Non, on y retrouve en majorité des Européens. Côté pilotes, après une tentative malheureuse il y a quelques années, les dirigeants de la marque voudront sans doute relancer un jour leurs compatriotes. Le tout sera de les former convenablement.
La formation, n’est-ce pas précisément ce qui manque aux jeunes motards belges ?
Vaste problème ! La vitesse pure ne se porte pas bien chez nous, il faudrait être sot pour le nier. Sans forfanterie, je demeure l’un des seuls Belges engagés dans une série mondiale, avec Werner Daemen en Supersport 600 et Sébastien Legrelle en BMW Boxer Cup. Michäel Paquay avait toutes les qualités requises pour aller très loin, mais il nous a malheureusement quittés trop tôt… Donc j’ai 44 ans, et je ne vois pas poindre la relève.
On y revient : nos jeunes sont-ils moins bien préparés que leurs homologues français, italiens ou espagnols ?
Il existe en Belgique des coupes monomarques, mais aucune filière n’est mise en place pour prendre en mains un gars doué et l’amener progressivement au plus haut niveau. Je note aussi que la pratique de la compétition moto est interdite aux moins de 15 ans, ce qui n’est pas le cas dans de nombreux pays voisins.
Les circuits utilisés pour les championnats de Belgique sont régulièrement montrés du doigt…
Ce n’est pas à Ostende ou à Gedinne qu’un jeune va apprendre à piloter en course ! Il doit faire ses premières armes à Spa ou à Zolder, sur de vraies pistes de vitesse. Malheureusement, il paraît que les tarifs de location des installations sont très élevés, ce qui contraint les organisateurs à se rabattre sur des sites occasionnels peu appropriés.
Dans les stages de pilotage que vous dirigez, vous n’avez jamais repéré une perle rare parmi vos élèves ?
Non, pas vraiment. Je vois surtout des gars qui pilotent bien et s’appliquent à mieux exploiter leur moto. Mais jamais je n’ai eu un stagiaire dont je me suis dit au premier coup d’£il qu’il pourrait aller très loin.
Nous vivons dans un petit pays et les budgets ont explosé ces dernières années. Cela rend-il la tâche des jeunes encore plus délicate ?

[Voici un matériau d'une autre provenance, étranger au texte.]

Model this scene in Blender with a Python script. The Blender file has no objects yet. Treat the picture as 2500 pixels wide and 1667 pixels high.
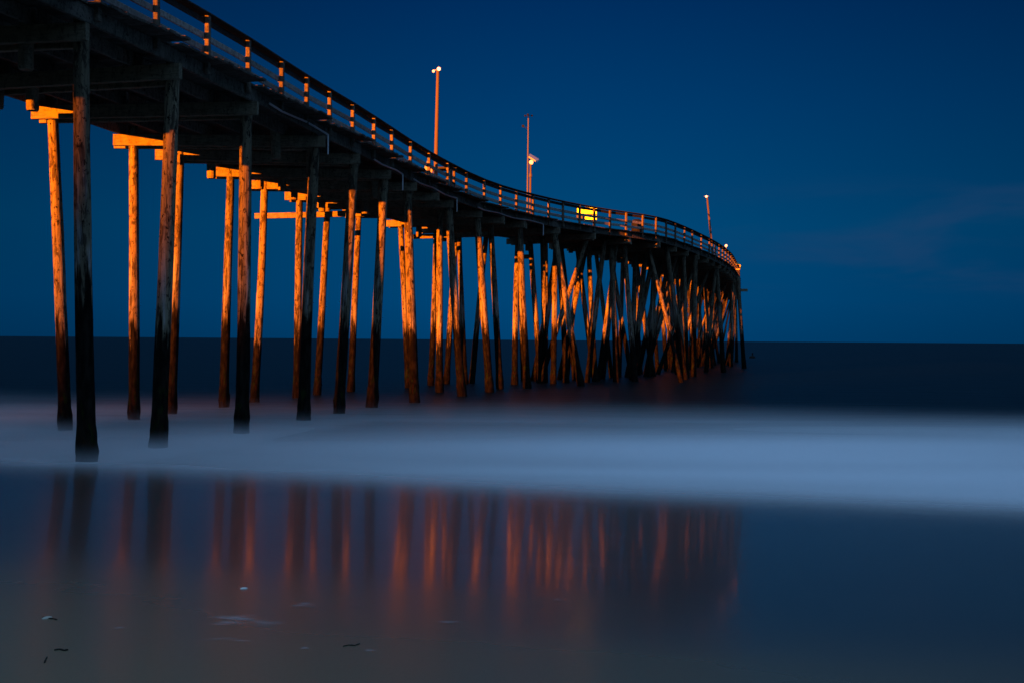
import bpy, bmesh, math, random
from mathutils import Vector, Matrix, noise

rnd = random.Random(11)
sc = bpy.context.scene
col = sc.collection
PI = math.pi

# ------------------------------------------------------------------ camera
HC = 2.3                      # eye height above the water
FPX = 2700.0                  # focal length in photograph pixels (2500 wide)
cam_data = bpy.data.cameras.new('camera')
cam = bpy.data.objects.new('camera', cam_data)
col.objects.link(cam)
cam_data.sensor_width = 36.0
cam_data.lens = 36.0 * FPX / 2500.0
cam_data.clip_start = 0.1
cam_data.clip_end = 60000.0
ROLL = math.radians(0.41)
PITCH = -math.radians(0.09)
cam_rot = Matrix.Rotation(PI / 2 + PITCH, 4, 'X') @ Matrix.Rotation(ROLL, 4, 'Z')
cam.matrix_world = Matrix.Translation((0, 0, HC)) @ cam_rot
sc.camera = cam

# ------------------------------------------------------------------ view
sc.view_settings.view_transform = 'Standard'
sc.view_settings.look = 'None'
sc.view_settings.exposure = 0.0
sc.view_settings.gamma = 1.0
sc.view_settings.use_curve_mapping = False
sc.render.engine = 'CYCLES'
sc.cycles.use_denoising = True
sc.cycles.max_bounces = 8
sc.cycles.diffuse_bounces = 3
sc.cycles.glossy_bounces = 4
sc.cycles.volume_bounces = 2
sc.cycles.transparent_max_bounces = 32
sc.cycles.sample_clamp_indirect = 3.0

# ------------------------------------------------------------------ node helpers
class NT:
    def __init__(s, tree):
        s.t = tree
    def n(s, typ, **kw):
        o = s.t.nodes.new(typ)
        for k, v in kw.items():
            setattr(o, k, v)
        return o
    def put(s, sock, v):
        if isinstance(v, bpy.types.NodeSocket):
            s.t.links.new(v, sock)
        elif isinstance(v, (tuple, list)) and sock.type == 'RGBA' and len(v) == 3:
            sock.default_value = (*v, 1.0)
        else:
            sock.default_value = v
    def m(s, op, a, b=0.0, c=0.0):
        o = s.n('ShaderNodeMath', operation=op)
        s.put(o.inputs[0], a); s.put(o.inputs[1], b); s.put(o.inputs[2], c)
        return o.outputs[0]
    def ss(s, x, lo, hi, a=0.0, b=1.0):
        o = s.n('ShaderNodeMapRange', interpolation_type='SMOOTHSTEP')
        s.put(o.inputs['Value'], x)
        o.inputs['From Min'].default_value = lo; o.inputs['From Max'].default_value = hi
        o.inputs['To Min'].default_value = a; o.inputs['To Max'].default_value = b
        return o.outputs[0]
    def mix(s, f, a, b, mode='MIX'):
        o = s.n('ShaderNodeMix', data_type='RGBA', blend_type=mode)
        s.put(o.inputs[0], f); s.put(o.inputs[6], a); s.put(o.inputs[7], b)
        return o.outputs[2]
    def ramp(s, x, stops):
        o = s.n('ShaderNodeValToRGB')
        el = o.color_ramp.elements
        while len(el) < len(stops):
            el.new(0.5)
        for e, (p, c) in zip(el, stops):
            e.position = p; e.color = (*c, 1.0)
        s.put(o.inputs[0], x)
        return o.outputs[0]
    def noise(s, vec, scale, detail=3.0, rough=0.55, dist=0.0):
        o = s.n('ShaderNodeTexNoise')
        s.put(o.inputs['Vector'], vec)
        o.inputs['Scale'].default_value = scale; o.inputs['Detail'].default_value = detail
        o.inputs['Roughness'].default_value = rough; o.inputs['Distortion'].default_value = dist
        return o.outputs['Fac']
    def vmul(s, v, k):
        o = s.n('ShaderNodeVectorMath', operation='MULTIPLY')
        s.put(o.inputs[0], v); o.inputs[1].default_value = k
        return o.outputs[0]
    def dot(s, v, k):
        o = s.n('ShaderNodeVectorMath', operation='DOT_PRODUCT')
        s.put(o.inputs[0], v); o.inputs[1].default_value = k
        return o.outputs['Value']
    def xyz(s, v):
        o = s.n('ShaderNodeSeparateXYZ'); s.put(o.inputs[0], v)
        return o.outputs
    def comb(s, x, y, z):
        o = s.n('ShaderNodeCombineXYZ')
        s.put(o.inputs[0], x); s.put(o.inputs[1], y); s.put(o.inputs[2], z)
        return o.outputs[0]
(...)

J’ai lu récemment qu’une saison en Grand Prix 250 coûtait 7 millions d’euros, c’est du délire. En 1986, j’avais calculé qu’avec 20 millions de francs, je pouvais disputer un championnat 250 complet au guidon d’une machine d’usine.

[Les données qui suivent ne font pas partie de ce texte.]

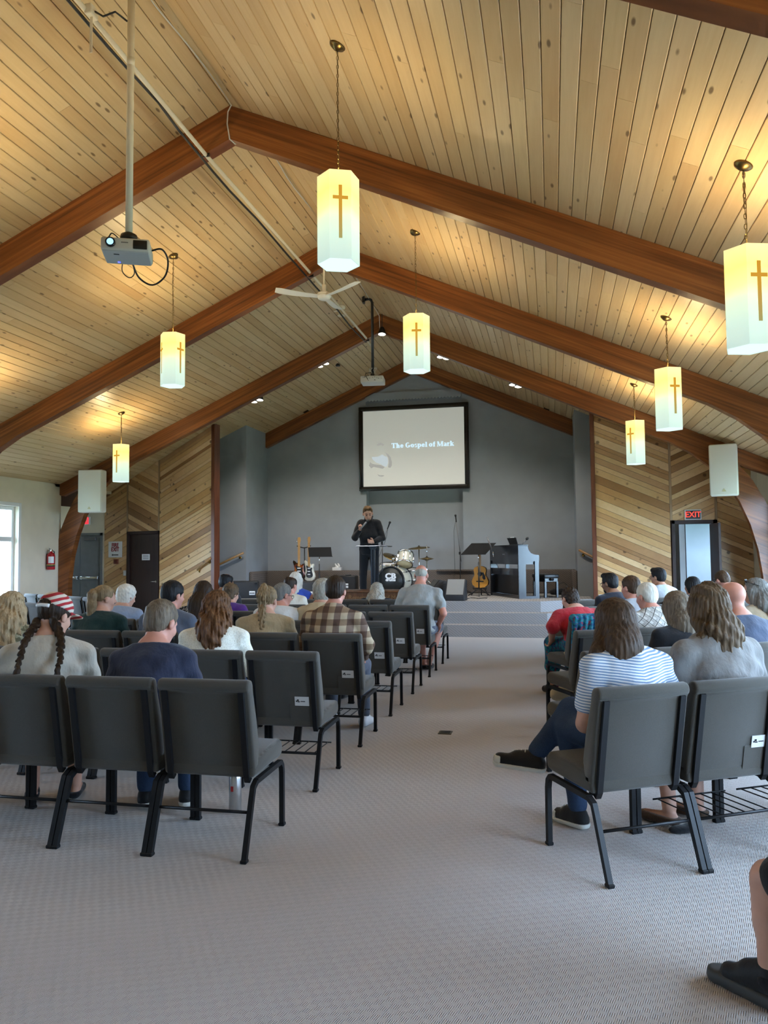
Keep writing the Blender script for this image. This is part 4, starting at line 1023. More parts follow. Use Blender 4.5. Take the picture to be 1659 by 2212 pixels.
# ---- small things on the floor
bp = at_z(508, 1752, 0); r = empty('water_bottle', bp, 0, 'brushed steel water bottle on the carpet under the back row', 'bottle')
MB().lathe([(0,0),(.034,0),(.036,.006),(.036,.19),(.028,.215),(.022,.222)],24).build('body', plain('brushed_steel', (.62,.62,.62), .28, 1), r)
MB().lathe([(.024,.218),(.025,.222),(.025,.255),(.02,.262),(0,.262)],20).build('cap', m_blackm, r)
MB().box((-.012,-.0375,.12),(.004,-.034,.15)).build('red_label', plain('label_red', (.5,.03,.03), .4), r)
# ================================================================== PEOPLE
V = Vector
def skin_mat(name, c):
    t = NT(name); v = t.coords('Object'); n1 = t.noise(v, 9, 3); n2 = t.noise(v, 160, 2)
    col = t.ramp(n1, [(.3, [c[0]*.88, c[1]*.80, c[2]*.78]), (.7, [min(1,c[0]*1.08), c[1]*1.02, c[2]])])
    _mats[name] = t.pbr(col, .5, 0, t.bump(n2, .08, .002), .35, Subsurface_Weight=0.0); return t.m
SK = {'fair': skin_mat('skin_fair', (.56,.33,.24)), 'tan': skin_mat('skin_tan', (.50,.27,.17)), 'pink': skin_mat('skin_pink', (.56,.28,.21)), 'brown': skin_mat('skin_brown', (.23,.115,.065))}
def hair_mat(name, a, b, rough=.55):
    t = NT(name); v = t.coords('Object'); w = t.n('VectorMath', {0: t.map(v, (60,60,5)), 1: t.n('TexNoise', {'Vector': v, 'Scale': 7.0}).outputs[1]}, operation='ADD').outputs[0]
    n1 = t.noise(w, 1.6, 4, .65); n2 = t.noise(t.map(v, (16,16,2)), 1.2, 2)
    f = t.math('ADD', t.math('MULTIPLY', n1, .65), t.math('MULTIPLY', n2, .35))
    _mats[name] = t.pbr(t.ramp(f, [(.32, a), (.68, b)]), rough, 0, t.bump(n1, .6, .008), .22); return t.m
def cloth(name, col, b=.25, sc=300, var=.10, rough=.88):
    if name in _mats: return _mats[name]
    t = NT(name); v = t.coords('Object'); n1 = t.noise(v, sc, 2); n2 = t.noise(v, 6, 3)
    c = t.ramp(n2, [(.3, [x*(1-var) for x in col]), (.7, [min(1,x*(1+var)) for x in col])])
    h = t.math('ADD', t.math('MULTIPLY', n1, .05), t.math('MULTIPLY', t.noise(t.map(v, (1,1,.55), (0,.5,0)), 20, 4), 1.0))
    _mats[name] = t.pbr(c, rough, 0, t.bump(h, min(1, b*2.0), .02), .2, Sheen_Weight=.2); return t.m
def pattern(name, fn, b=.2, rough=.88):
    if name in _mats: return _mats[name]
    t = NT(name); v = t.coords('Object'); c = fn(t, v); h = t.noise(v, 22, 3)
    _mats[name] = t.pbr(c, rough, 0, t.bump(h, b, .02), .2); return t.m
def band(t, x, period, duty):   # 1 inside the stripe
    return t.math('LESS_THAN', t.math('FRACT', t.math('DIVIDE', x, period)), duty)
def sep(t, v): return t.n('SeparateXYZ', {0: v}).outputs
def f_stripes(t, v):
    s = sep(t, v); z = t.math('ADD', s[2], t.math('MULTIPLY', t.math('ABSOLUTE', s[0]), -.10)); z = t.math('ADD', z, t.math('MULTIPLY', t.noise(v, 6, 2), .02))
    return t.mix(band(t, z, .0135, .48), (.74,.75,.76), (.20,.29,.44))
def f_plaid(t, v):
    s = sep(t, v); a = band(t, t.math('ADD', s[0], 5.0), .105, .5); b_ = band(t, s[2], .10, .5)
    c = t.mix(a, (.47,.38,.26), (.19,.135,.105)); return t.mix(t.math('MULTIPLY', b_, .72), c, (.30,.20,.15), 'MULTIPLY')
def f_plaid2(t, v):
    s = sep(t, v); u = t.math('ADD', s[0], s[2]); w = t.math('SUBTRACT', s[0], s[2])
    a = t.math('MAXIMUM', band(t, t.math('ADD', u, 5.0), .07, .10), band(t, t.math('ADD', w, 5.0), .07, .10))
    b_ = t.math('MAXIMUM', band(t, t.math('ADD', u, 5.03), .07, .35), band(t, t.math('ADD', w, 5.03), .07, .35))
    c = t.mix(b_, (.68,.67,.62), (.46,.44,.40)); return t.mix(a, c, (.10,.09,.08))
def f_polka(t, v):
    d = t.n('TexVoronoi', {'Vector': v, 'Scale': 62.0}).outputs['Distance']; return t.ramp(d, [(.30, (.68,.66,.62)), (.36, (.012,.012,.014))])
def f_camo(t, v):
    return t.ramp(t.noise(v, 26, 3, .6), [(.38, (.13,.12,.07)), (.5, (.28,.26,.17)), (.62, (.40,.37,.26))], 'CONSTANT')
def f_lace(t, v):
    d = t.n('TexVoronoi', {'Vector': v, 'Scale': 60.0}).outputs['Distance']; return t.ramp(d, [(.2, (.66,.62,.50)), (.5, (.80,.77,.66)), (.75, (.70,.67,.57))])
def f_floral(t, v):
    n = t.noise(v, 24, 2); m_ = t.noise(t.map(v, (1,1,1), (0,0,0), (3,1,2)), 34, 2)
    c = t.ramp(n, [(.35, (.010,.03,.10)), (.47, (.012,.10,.16)), (.56, (.02,.20,.20)), (.66, (.03,.10,.32))]); return t.mix(t.ramp(m_, [(.60, (0,)*3), (.66, (1,)*3)]), c, (.24,.03,.05))
def f_blackfloral(t, v):
    n = t.noise(v, 55, 2); return t.ramp(n, [(.60, (.012,.012,.014)), (.66, (.5,.46,.42))])
def f_denim(t, v):
    n = t.noise(v, 420, 2); n2 = t.noise(v, 8, 2); c = t.ramp(n, [(.3, (.022,.040,.085)), (.7, (.050,.085,.155))]); return t.mix(t.ramp(n2, [(.35, (.4,)*3), (.7, (0,)*3)]), c, (.6,.65,.75), 'MULTIPLY')
m_denim = pattern('dark_denim', f_denim); m_jean2 = cloth('slate_trousers', (.075,.085,.115)); m_blackcl = cloth('black_cloth', (.010,.010,.012), .2)
m_shoe_b = cloth('black_shoe', (.010,.010,.011), .1, rough=.6); m_sole = plain('white_rubber', (.66,.65,.60), .55); m_shoe_w = plain('white_sneaker', (.60,.62,.66), .5, bump=(60,.2)); m_sandal = cloth('dark_sandal', (.014,.014,.018), .2)
m_khaki = cloth('khaki_trousers', (.18,.14,.09)); m_eye = plain('eye_white', (.7,.7,.68), .2); m_iris = plain('eye_dark', (.02,.015,.01), .2); m_lip = plain('lip', (.40,.16,.13), .45)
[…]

Pourtant, certains continuent à y croire, notamment l’un de vos anciens équipiers ?
Vous voulez parler de Michel Siméon, avec lequel j’ai gagné les 24 Heures de Liège 1995. Son fils Xavier a un énorme potentiel. Bien guidé par son père, il a disputé ses premières courses de pocket-bike en Belgique avant de mettre le cap sur l’Italie puis sur l’Espagne pour y rencontrer le gotha de la discipline. Très vite, il a joué les premiers rôles et il affronte désormais d’autres gamins de 13-14 ans dans des compétitions réservées à des motos 125 cc proches de la série. Les luttes y sont très serrées, mais Xavier tire bien son épingle du jeu et il va continuer sa progression. Si un Belge perce ces prochaines années, ce pourrait être lui.

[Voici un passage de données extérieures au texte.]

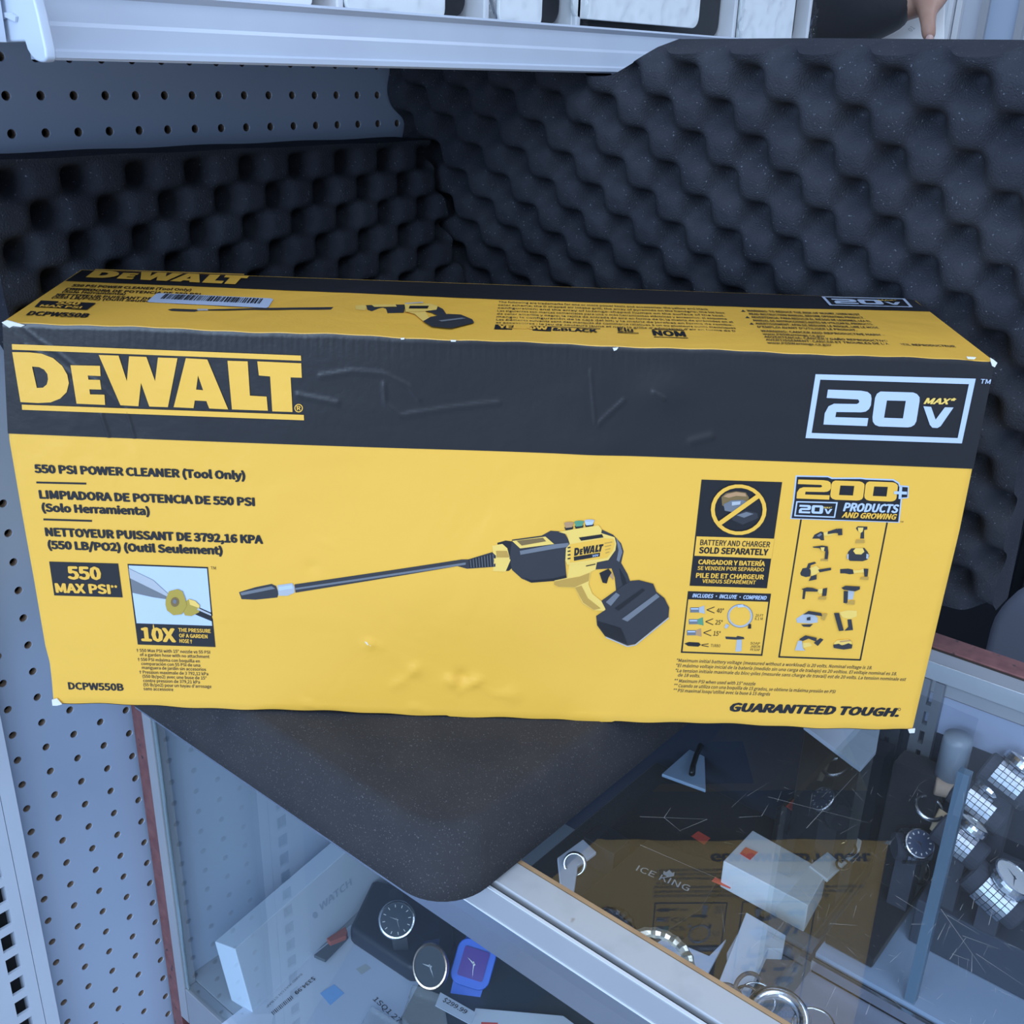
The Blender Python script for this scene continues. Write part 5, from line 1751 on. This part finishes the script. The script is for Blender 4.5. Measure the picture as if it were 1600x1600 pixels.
# small things between the standard and the post
ring('silver watch bangle behind the navy dial watch', 'bangle', ats(1452, 1262, 0.517), Vector((0.3, -0.2, 0.9)), 0.012, 0.0020, steel, name='bangle', group='heap of hoops')
pts = [ats(1459, 1300, 0.508), ats(1468, 1286, 0.515), ats(1478, 1270, 0.522)]
o = MB().tube(pts, [0.0045, 0.006, 0.007], 10, flat=0.5).build('leather_strap', mat('beige_leather', (0.50, 0.38, 0.24), 0.55), None, smooth=True)
tag(o, 'beige leather strap sticking up beside the navy dial watch', 'strap')
c = ats(1482, 1232, 0.530)
o = MB().tube([c - Vector((0.011, 0.004, 0)), c + Vector((0.011, 0.004, 0))], [0.0085, 0.0085], 16).build('watch_roll', mat('beige_suede', (0.36, 0.27, 0.20), 0.8), None, smooth=False, bevel=0.002)
tag(o, 'short beige roll against the corner post', 'roll')
for lab, (x, y), R_, m_ in (('gold hoop beside the slotted standard', (1397, 1345), 0.006, gold), ('twisted silver bracelet below the navy dial watch', (1432, 1358), 0.013, steel), ('gold bracelet beside the twisted silver one', (1418, 1352), 0.013, gold)):
    ring(lab, 'bracelet', at(x, y, -0.262), Vector((0.5, -0.3, 0.7)), R_, 0.0016, m_, name='bracelet', flat=1.4)
jc = ats(1494, 1168, 0.538)
jz = jc.z - 0.030 - ZO
o = MB().box(V(0.5560, 0.5245, SZ + 0.0125), V(0.5985, 0.5515, jz - 0.0003)).build('display_block', black_cloth, None, bevel=0.002)
tag(o, 'tall dark block at the back of the case carrying the pale jar', 'block')
o = MB().disc(V(jc.x, 0.538, jz), Vector((0.0125, 0, 0)), Vector((0, 0.0125, 0)), 0.05, 24, rings=[(1, 0), (1, 0.036), (0.92, 0.042), (0.02, 0.042)]).build('glass_jar', mat('frosted_plastic', (0.26, 0.31, 0.37), 0.3), None, smooth=True)
tag(o, 'pale round jar standing on the tall dark block at the back of the case', 'jar')

# scratches in the counter glass
mb = MB()
zg = ZT + 0.0058 + ZO
random.seed(21)
def scratch(p, q, w_):
    d = (q - p)
    s_ = d.cross(UPV).normalized() * w_
    mb.add([p - s_, p + s_, q + s_ * 0.3, q - s_ * 0.3], [(0, 1, 2, 3)])
REF = [((1000, 1276), (1105, 1280)), ((1037, 1277), (1065, 1300)), ((1038, 1277), (1048, 1262)), ((1105, 1280), (1062, 1298)), ((1155, 1277), (1190, 1275)), ((1190, 1275), (1200, 1258)), ((1260, 1294), (1340, 1207)), ((1225, 1230), (1235, 1234)), ((1200, 1245), (1355, 1285)), ((1240, 1380), (1285, 1420)), ((1000, 1320), (1120, 1372)), ((1295, 1443), (1340, 1446)), ((1465, 1468), (1478, 1442)), ((1518, 1519), (1519, 1490)), ((1484, 1499), (1495, 1482)), ((1504, 1462), (1562, 1483)), ((1575, 1475), (1594, 1483)), ((1519, 1420), (1524, 1395)), ((1500, 1422), (1505, 1412)), ((1545, 1445), (1556, 1400)), ((1353, 1585), (1360, 1566)), ((1487, 1490), (1516, 1501)), ((1424, 1444), (1446, 1444)), ((1400, 1400), (1445, 1428)), ((1470, 1420), (1540, 1520)), ((1525, 1490), (1600, 1540)), ((1480, 1430), (1530, 1460))]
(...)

De quoi faire rêver certains motards qui s’aligneront aux 24 Heures de Liège…
Je ne crois pas. La plupart des équipages belges sont composés d’amateurs passionnés qui ne songent plus à une carrière mais ne veulent pas louper l’occasion de tourner sur ce fabuleux tracé. Je suis comme eux, je prends un pied pas possible à Spa.
A 280 km/h, pas de droit à l’erreur !
Cette course est très éprouvante ?
Mentalement, il faut être solide car les vitesses atteintes imposent une concentration maximale. A plus de 280 km/h, il n’y a guère de droit à l’erreur ! Et puis la pluie est souvent au rendez-vous. Physiquement, la nuque souffre beaucoup, et les différences de température entre le jour et la nuit marquent aussi l’organisme.
Précisément, le pilotage nocturne pose-t-il des problèmes particuliers ?
Le circuit est peu éclairé, sauf devant les stands. Il importe donc d’avoir des repères précis et bien visibles dans tous les virages car, même si leur rendement s’est amélioré ces dernières années, les phares de motos sont loin de valoir ceux des voitures. Ils servent à voir, mais surtout à être vus par les concurrents plus lents. Ceux-ci savent qu’ils vont être doublés dès qu’ils distinguent dans leur dos un faisceau qui grossit rapidement.